> Material provided:
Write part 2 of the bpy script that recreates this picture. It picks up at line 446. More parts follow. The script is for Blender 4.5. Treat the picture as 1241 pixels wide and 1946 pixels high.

--

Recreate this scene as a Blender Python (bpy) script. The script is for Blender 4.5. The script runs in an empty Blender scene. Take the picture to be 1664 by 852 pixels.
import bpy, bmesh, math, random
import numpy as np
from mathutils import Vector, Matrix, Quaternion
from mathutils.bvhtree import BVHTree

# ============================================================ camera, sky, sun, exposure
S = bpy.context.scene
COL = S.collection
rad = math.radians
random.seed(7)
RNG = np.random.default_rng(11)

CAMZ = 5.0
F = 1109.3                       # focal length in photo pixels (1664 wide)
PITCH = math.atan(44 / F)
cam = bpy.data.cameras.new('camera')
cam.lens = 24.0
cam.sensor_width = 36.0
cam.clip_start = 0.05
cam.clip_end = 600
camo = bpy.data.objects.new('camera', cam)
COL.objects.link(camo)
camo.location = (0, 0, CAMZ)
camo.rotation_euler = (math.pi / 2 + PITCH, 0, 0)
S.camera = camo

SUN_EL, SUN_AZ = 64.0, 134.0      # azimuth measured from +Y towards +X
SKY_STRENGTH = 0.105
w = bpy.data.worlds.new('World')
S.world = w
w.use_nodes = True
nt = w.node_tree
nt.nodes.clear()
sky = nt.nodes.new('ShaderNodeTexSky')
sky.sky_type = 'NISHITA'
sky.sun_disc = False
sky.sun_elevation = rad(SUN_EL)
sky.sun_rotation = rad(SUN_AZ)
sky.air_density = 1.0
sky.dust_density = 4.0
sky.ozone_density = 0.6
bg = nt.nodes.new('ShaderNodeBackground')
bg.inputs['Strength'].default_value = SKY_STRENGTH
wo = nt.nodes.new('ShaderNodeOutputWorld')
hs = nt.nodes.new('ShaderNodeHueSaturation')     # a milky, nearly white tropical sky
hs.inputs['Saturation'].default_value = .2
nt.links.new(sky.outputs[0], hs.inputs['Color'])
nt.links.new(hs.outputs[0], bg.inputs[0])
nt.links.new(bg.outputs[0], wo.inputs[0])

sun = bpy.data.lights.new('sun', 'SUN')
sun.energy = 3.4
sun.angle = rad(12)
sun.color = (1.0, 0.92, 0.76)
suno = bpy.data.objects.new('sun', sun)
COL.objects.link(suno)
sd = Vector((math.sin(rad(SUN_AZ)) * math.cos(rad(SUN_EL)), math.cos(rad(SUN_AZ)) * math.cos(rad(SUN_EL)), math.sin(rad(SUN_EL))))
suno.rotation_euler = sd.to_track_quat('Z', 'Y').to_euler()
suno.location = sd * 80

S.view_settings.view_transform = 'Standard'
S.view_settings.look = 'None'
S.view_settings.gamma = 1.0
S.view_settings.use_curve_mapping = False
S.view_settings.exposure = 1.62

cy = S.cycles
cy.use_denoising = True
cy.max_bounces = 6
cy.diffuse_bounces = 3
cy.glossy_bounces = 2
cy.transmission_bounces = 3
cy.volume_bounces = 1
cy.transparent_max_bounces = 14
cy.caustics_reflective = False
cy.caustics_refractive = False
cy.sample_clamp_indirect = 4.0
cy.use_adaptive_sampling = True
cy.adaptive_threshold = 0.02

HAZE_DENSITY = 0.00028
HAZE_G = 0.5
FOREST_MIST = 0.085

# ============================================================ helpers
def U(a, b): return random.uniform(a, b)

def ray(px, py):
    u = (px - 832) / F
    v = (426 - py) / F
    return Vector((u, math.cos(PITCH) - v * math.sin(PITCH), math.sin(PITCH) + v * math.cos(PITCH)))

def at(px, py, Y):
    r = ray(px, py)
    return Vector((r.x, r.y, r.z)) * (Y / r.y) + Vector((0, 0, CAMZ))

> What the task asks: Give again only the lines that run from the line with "Recreate this scene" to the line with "RNG = np.random.default_rng(11)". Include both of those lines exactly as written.

> The answer:
Recreate this scene as a Blender Python (bpy) script. The script is for Blender 4.5. The script runs in an empty Blender scene. Take the picture to be 1664 by 852 pixels.
import bpy, bmesh, math, random
import numpy as np
from mathutils import Vector, Matrix, Quaternion
from mathutils.bvhtree import BVHTree

# ============================================================ camera, sky, sun, exposure
S = bpy.context.scene
COL = S.collection
rad = math.radians
random.seed(7)
RNG = np.random.default_rng(11)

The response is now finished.